AIM OF THE EXERCISE:
Transcribe the material in full, exactly as written.
┌─ DATA SECTION
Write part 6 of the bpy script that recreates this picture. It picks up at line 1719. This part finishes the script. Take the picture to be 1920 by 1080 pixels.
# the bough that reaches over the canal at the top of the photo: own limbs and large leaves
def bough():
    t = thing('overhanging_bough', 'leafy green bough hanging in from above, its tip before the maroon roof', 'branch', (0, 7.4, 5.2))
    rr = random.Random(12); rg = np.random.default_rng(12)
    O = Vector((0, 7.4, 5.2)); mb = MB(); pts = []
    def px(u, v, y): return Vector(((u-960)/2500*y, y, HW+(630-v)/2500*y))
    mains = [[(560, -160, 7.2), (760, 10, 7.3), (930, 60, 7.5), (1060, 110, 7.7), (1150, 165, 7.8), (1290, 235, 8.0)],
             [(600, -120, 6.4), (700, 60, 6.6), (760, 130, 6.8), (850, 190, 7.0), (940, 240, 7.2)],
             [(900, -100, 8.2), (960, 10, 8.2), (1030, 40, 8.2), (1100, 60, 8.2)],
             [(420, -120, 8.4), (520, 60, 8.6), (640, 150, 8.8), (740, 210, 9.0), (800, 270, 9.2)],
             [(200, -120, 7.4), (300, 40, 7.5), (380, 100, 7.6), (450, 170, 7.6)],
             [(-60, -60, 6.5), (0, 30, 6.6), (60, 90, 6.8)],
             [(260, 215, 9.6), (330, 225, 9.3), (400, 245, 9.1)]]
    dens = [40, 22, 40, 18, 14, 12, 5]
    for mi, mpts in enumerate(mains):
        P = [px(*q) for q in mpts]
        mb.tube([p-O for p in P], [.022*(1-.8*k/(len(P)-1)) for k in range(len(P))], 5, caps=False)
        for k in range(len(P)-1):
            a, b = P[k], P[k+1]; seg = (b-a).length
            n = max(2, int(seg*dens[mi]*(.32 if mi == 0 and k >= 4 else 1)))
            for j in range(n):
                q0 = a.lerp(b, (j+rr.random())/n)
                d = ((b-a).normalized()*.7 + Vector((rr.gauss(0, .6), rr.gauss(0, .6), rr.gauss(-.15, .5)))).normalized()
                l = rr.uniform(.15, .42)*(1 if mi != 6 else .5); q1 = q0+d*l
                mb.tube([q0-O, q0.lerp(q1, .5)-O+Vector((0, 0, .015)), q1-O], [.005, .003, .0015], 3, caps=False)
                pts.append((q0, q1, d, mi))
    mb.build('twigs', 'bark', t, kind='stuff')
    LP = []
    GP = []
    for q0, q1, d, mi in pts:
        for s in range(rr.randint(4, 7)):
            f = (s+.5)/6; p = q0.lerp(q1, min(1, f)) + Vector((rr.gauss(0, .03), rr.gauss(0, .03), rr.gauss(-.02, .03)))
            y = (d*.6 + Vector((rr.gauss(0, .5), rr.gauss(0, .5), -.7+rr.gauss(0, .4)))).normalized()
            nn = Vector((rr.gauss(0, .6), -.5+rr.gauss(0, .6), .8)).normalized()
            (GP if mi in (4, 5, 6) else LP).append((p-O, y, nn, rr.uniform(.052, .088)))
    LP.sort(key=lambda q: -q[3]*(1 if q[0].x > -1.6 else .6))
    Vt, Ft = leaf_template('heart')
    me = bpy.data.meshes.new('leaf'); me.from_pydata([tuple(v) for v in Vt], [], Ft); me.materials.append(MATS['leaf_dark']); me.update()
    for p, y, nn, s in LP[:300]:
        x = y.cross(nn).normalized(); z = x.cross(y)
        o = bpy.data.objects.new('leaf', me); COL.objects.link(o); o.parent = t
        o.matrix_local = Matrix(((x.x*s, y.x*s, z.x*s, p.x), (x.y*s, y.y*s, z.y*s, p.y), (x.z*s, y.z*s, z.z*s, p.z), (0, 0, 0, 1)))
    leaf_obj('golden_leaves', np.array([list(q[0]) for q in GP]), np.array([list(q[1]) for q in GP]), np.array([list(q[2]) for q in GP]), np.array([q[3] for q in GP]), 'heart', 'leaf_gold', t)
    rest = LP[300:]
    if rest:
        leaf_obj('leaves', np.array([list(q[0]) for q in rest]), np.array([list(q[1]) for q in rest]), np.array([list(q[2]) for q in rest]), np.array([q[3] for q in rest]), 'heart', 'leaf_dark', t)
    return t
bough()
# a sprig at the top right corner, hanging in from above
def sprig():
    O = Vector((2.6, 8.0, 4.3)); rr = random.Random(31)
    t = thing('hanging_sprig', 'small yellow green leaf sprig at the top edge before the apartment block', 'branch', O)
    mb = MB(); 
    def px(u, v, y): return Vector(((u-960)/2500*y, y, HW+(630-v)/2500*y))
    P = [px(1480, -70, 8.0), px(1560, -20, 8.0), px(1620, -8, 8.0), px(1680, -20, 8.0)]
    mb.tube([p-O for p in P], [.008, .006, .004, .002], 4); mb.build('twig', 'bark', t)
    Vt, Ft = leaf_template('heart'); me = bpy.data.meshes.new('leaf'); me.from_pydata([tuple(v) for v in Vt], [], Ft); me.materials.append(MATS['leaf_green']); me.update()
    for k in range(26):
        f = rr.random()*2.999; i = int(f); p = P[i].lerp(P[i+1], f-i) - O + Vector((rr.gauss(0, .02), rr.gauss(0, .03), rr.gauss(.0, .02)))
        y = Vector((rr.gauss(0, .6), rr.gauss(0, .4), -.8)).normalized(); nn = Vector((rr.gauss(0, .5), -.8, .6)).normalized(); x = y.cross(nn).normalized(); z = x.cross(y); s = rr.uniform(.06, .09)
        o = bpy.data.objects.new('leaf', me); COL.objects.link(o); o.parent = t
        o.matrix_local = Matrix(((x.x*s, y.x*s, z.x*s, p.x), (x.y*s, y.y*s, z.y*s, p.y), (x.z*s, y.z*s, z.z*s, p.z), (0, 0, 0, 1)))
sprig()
└─
ANSWER TO THE PROBLEM:
Write part 6 of the bpy script that recreates this picture. It picks up at line 1719. This part finishes the script. Take the picture to be 1920 by 1080 pixels.
# the bough that reaches over the canal at the top of the photo: own limbs and large leaves
def bough():
    t = thing('overhanging_bough', 'leafy green bough hanging in from above, its tip before the maroon roof', 'branch', (0, 7.4, 5.2))
    rr = random.Random(12); rg = np.random.default_rng(12)
    O = Vector((0, 7.4, 5.2)); mb = MB(); pts = []
    def px(u, v, y): return Vector(((u-960)/2500*y, y, HW+(630-v)/2500*y))
    mains = [[(560, -160, 7.2), (760, 10, 7.3), (930, 60, 7.5), (1060, 110, 7.7), (1150, 165, 7.8), (1290, 235, 8.0)],
             [(600, -120, 6.4), (700, 60, 6.6), (760, 130, 6.8), (850, 190, 7.0), (940, 240, 7.2)],
             [(900, -100, 8.2), (960, 10, 8.2), (1030, 40, 8.2), (1100, 60, 8.2)],
             [(420, -120, 8.4), (520, 60, 8.6), (640, 150, 8.8), (740, 210, 9.0), (800, 270, 9.2)],
             [(200, -120, 7.4), (300, 40, 7.5), (380, 100, 7.6), (450, 170, 7.6)],
             [(-60, -60, 6.5), (0, 30, 6.6), (60, 90, 6.8)],
             [(260, 215, 9.6), (330, 225, 9.3), (400, 245, 9.1)]]
    dens = [40, 22, 40, 18, 14, 12, 5]
    for mi, mpts in enumerate(mains):
        P = [px(*q) for q in mpts]
        mb.tube([p-O for p in P], [.022*(1-.8*k/(len(P)-1)) for k in range(len(P))], 5, caps=False)
        for k in range(len(P)-1):
            a, b = P[k], P[k+1]; seg = (b-a).length
            n = max(2, int(seg*dens[mi]*(.32 if mi == 0 and k >= 4 else 1)))
            for j in range(n):
                q0 = a.lerp(b, (j+rr.random())/n)
                d = ((b-a).normalized()*.7 + Vector((rr.gauss(0, .6), rr.gauss(0, .6), rr.gauss(-.15, .5)))).normalized()
                l = rr.uniform(.15, .42)*(1 if mi != 6 else .5); q1 = q0+d*l
                mb.tube([q0-O, q0.lerp(q1, .5)-O+Vector((0, 0, .015)), q1-O], [.005, .003, .0015], 3, caps=False)
                pts.append((q0, q1, d, mi))
    mb.build('twigs', 'bark', t, kind='stuff')
    LP = []
    GP = []
    for q0, q1, d, mi in pts:
        for s in range(rr.randint(4, 7)):
            f = (s+.5)/6; p = q0.lerp(q1, min(1, f)) + Vector((rr.gauss(0, .03), rr.gauss(0, .03), rr.gauss(-.02, .03)))
            y = (d*.6 + Vector((rr.gauss(0, .5), rr.gauss(0, .5), -.7+rr.gauss(0, .4)))).normalized()
            nn = Vector((rr.gauss(0, .6), -.5+rr.gauss(0, .6), .8)).normalized()
            (GP if mi in (4, 5, 6) else LP).append((p-O, y, nn, rr.uniform(.052, .088)))
    LP.sort(key=lambda q: -q[3]*(1 if q[0].x > -1.6 else .6))
    Vt, Ft = leaf_template('heart')
    me = bpy.data.meshes.new('leaf'); me.from_pydata([tuple(v) for v in Vt], [], Ft); me.materials.append(MATS['leaf_dark']); me.update()
    for p, y, nn, s in LP[:300]:
        x = y.cross(nn).normalized(); z = x.cross(y)
        o = bpy.data.objects.new('leaf', me); COL.objects.link(o); o.parent = t
        o.matrix_local = Matrix(((x.x*s, y.x*s, z.x*s, p.x), (x.y*s, y.y*s, z.y*s, p.y), (x.z*s, y.z*s, z.z*s, p.z), (0, 0, 0, 1)))
    leaf_obj('golden_leaves', np.array([list(q[0]) for q in GP]), np.array([list(q[1]) for q in GP]), np.array([list(q[2]) for q in GP]), np.array([q[3] for q in GP]), 'heart', 'leaf_gold', t)
    rest = LP[300:]
    if rest:
        leaf_obj('leaves', np.array([list(q[0]) for q in rest]), np.array([list(q[1]) for q in rest]), np.array([list(q[2]) for q in rest]), np.array([q[3] for q in rest]), 'heart', 'leaf_dark', t)
    return t
bough()
# a sprig at the top right corner, hanging in from above
def sprig():
    O = Vector((2.6, 8.0, 4.3)); rr = random.Random(31)
    t = thing('hanging_sprig', 'small yellow green leaf sprig at the top edge before the apartment block', 'branch', O)
    mb = MB(); 
    def px(u, v, y): return Vector(((u-960)/2500*y, y, HW+(630-v)/2500*y))
    P = [px(1480, -70, 8.0), px(1560, -20, 8.0), px(1620, -8, 8.0), px(1680, -20, 8.0)]
    mb.tube([p-O for p in P], [.008, .006, .004, .002], 4); mb.build('twig', 'bark', t)
    Vt, Ft = leaf_template('heart'); me = bpy.data.meshes.new('leaf'); me.from_pydata([tuple(v) for v in Vt], [], Ft); me.materials.append(MATS['leaf_green']); me.update()
    for k in range(26):
        f = rr.random()*2.999; i = int(f); p = P[i].lerp(P[i+1], f-i) - O + Vector((rr.gauss(0, .02), rr.gauss(0, .03), rr.gauss(.0, .02)))
        y = Vector((rr.gauss(0, .6), rr.gauss(0, .4), -.8)).normalized(); nn = Vector((rr.gauss(0, .5), -.8, .6)).normalized(); x = y.cross(nn).normalized(); z = x.cross(y); s = rr.uniform(.06, .09)
        o = bpy.data.objects.new('leaf', me); COL.objects.link(o); o.parent = t
        o.matrix_local = Matrix(((x.x*s, y.x*s, z.x*s, p.x), (x.y*s, y.y*s, z.y*s, p.y), (x.z*s, y.z*s, z.z*s, p.z), (0, 0, 0, 1)))
sprig()